Online gambling site Bet365 fined $2.75 million for false 'free bet' offer

Samuel L Jackson in a Bet365 ad. Source: screenshot

Gambling website Bet365 has been fined $2.75 million following legal action by the Australian Competition and Consumer Commission (ACCC) over false claims of free bets for new customers.

The penalty was handed down today after the Federal Court found in September last year that Bet365’s “$200 free bets to new customers” in Australia between March 2013 to 13 January 2014 was misleading and deceptive and involved false representations because the fine print of the offer was not easily apparent.

To receive the free cash, new customers had to deposit $200 of their own money and gamble it before receiving the $200 free bet. They then had to gamble their money and the bonus three times before they could withdraw any winnings, meaning punters had to gamble at least $1200 before getting any money back.

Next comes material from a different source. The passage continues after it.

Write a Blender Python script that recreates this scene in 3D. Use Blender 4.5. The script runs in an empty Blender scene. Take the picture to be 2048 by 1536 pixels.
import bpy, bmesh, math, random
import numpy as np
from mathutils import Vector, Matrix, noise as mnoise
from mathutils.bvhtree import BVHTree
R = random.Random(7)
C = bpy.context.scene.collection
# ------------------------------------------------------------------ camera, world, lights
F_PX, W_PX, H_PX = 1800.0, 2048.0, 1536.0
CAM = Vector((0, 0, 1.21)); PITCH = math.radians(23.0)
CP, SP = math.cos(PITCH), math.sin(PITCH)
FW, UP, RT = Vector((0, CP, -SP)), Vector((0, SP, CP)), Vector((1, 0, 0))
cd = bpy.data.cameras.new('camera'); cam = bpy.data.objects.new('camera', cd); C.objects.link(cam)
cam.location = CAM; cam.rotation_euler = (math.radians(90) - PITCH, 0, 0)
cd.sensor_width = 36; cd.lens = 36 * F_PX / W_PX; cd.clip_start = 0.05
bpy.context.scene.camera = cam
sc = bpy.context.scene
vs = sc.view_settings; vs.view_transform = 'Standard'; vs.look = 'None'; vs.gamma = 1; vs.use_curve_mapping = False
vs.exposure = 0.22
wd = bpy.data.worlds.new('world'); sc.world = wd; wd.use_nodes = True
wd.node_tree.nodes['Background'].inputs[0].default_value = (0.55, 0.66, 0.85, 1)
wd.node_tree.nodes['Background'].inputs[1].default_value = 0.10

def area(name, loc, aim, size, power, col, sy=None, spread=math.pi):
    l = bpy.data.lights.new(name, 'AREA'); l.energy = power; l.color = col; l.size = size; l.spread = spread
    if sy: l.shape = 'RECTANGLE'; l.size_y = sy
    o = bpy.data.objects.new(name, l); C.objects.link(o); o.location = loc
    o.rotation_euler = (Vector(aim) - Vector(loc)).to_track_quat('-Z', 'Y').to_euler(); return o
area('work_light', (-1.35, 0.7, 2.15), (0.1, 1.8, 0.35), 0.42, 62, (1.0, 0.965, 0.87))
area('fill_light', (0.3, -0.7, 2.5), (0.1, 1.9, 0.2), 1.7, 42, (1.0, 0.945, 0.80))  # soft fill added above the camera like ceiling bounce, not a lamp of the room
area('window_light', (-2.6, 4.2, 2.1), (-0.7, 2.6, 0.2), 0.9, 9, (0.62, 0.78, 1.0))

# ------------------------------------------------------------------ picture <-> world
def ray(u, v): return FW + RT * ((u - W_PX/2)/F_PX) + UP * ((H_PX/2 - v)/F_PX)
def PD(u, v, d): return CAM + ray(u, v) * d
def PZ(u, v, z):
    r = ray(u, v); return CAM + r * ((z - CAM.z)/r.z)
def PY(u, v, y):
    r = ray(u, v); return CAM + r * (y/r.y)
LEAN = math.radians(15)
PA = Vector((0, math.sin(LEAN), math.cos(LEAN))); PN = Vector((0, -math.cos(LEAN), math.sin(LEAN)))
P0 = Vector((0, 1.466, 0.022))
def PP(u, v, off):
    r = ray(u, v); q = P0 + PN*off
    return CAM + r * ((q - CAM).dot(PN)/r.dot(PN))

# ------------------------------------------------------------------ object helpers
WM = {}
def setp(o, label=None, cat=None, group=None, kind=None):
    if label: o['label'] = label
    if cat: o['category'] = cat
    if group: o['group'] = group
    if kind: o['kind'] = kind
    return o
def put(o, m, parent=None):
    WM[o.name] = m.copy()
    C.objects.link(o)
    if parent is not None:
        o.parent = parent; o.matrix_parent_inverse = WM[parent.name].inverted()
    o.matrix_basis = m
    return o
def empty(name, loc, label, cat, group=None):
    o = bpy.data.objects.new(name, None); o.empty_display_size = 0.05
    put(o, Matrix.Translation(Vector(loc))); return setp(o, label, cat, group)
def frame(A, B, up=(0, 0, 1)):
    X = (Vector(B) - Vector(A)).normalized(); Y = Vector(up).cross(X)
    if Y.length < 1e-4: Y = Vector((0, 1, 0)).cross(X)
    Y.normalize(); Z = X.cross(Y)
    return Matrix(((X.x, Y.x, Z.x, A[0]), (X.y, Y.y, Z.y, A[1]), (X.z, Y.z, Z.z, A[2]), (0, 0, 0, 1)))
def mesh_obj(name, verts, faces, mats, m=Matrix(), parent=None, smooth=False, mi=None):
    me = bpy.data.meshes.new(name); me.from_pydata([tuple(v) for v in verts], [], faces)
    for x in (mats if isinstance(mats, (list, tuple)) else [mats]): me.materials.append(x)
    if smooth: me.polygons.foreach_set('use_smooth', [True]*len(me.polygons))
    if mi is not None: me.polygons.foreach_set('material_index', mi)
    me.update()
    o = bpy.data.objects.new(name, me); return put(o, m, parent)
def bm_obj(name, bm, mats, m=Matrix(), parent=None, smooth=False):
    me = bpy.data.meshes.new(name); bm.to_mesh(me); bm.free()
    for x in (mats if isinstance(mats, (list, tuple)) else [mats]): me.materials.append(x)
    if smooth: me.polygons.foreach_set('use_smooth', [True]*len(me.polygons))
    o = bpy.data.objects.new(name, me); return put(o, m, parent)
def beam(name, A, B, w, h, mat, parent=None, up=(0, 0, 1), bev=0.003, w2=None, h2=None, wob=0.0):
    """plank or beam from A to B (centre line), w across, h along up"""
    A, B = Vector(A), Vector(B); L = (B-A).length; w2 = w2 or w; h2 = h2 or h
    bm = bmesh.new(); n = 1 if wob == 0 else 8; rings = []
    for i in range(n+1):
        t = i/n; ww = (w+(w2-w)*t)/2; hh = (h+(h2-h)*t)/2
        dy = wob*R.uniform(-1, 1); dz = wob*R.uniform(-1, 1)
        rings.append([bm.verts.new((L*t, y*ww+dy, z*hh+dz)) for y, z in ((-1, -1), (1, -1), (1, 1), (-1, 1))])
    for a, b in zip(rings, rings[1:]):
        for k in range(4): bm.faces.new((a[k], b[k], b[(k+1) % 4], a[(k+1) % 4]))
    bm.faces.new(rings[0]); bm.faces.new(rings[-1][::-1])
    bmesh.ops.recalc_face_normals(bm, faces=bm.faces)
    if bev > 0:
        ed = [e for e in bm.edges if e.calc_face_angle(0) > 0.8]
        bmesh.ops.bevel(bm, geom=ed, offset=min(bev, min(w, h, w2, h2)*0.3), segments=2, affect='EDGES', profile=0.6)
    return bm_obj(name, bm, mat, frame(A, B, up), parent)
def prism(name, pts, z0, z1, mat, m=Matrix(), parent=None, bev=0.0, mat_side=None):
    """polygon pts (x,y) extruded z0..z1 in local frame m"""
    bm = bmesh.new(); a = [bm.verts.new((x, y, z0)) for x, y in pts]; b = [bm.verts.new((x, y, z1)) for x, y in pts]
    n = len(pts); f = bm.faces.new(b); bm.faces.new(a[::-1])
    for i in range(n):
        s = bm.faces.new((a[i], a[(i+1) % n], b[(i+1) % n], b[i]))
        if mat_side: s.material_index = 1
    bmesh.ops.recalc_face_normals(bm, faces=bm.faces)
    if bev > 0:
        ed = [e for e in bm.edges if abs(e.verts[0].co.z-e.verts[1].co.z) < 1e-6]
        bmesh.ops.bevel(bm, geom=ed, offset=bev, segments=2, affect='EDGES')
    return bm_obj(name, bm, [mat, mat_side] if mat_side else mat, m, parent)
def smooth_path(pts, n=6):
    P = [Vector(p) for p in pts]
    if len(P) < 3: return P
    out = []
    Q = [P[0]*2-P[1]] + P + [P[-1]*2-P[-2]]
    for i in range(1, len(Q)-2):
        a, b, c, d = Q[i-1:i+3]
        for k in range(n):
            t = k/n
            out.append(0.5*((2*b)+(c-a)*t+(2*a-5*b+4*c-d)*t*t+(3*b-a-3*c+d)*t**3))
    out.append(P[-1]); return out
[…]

The fine represents just under 10% of the company’s Australian revenue of $29 million to March 2014. Bet365 is owned by UK service company, Hillside (Shared Services) Limited.

ACCC boss Rod Sims said the fine was a warning to businesses to not promote “free” offers without prominently disclosing the conditions attached to them.

“The ‘free bets’ offer by Bet365 was aimed at enticing customers, particularly new customers who had not previously used such types of services and who were drawn into what the judge described as a ‘web of deception’,” Sims said.

Justice Beach of the Federal Court concluded that Bet365 conduct involved a significant element of recklessness.

In response to the decision, Bet365 issued a statement saying it regrets that “as a result of an unintentional software error… it may not have adequately brought to the attention of customers terms and conditions associated with the promotion”.

The company says it had corrected the error before being contacted by the ACCC.

“Bet365 has introduced stricter compliance processes and controls, as well as improved staff training to prevent a similar issue arising again,” it said.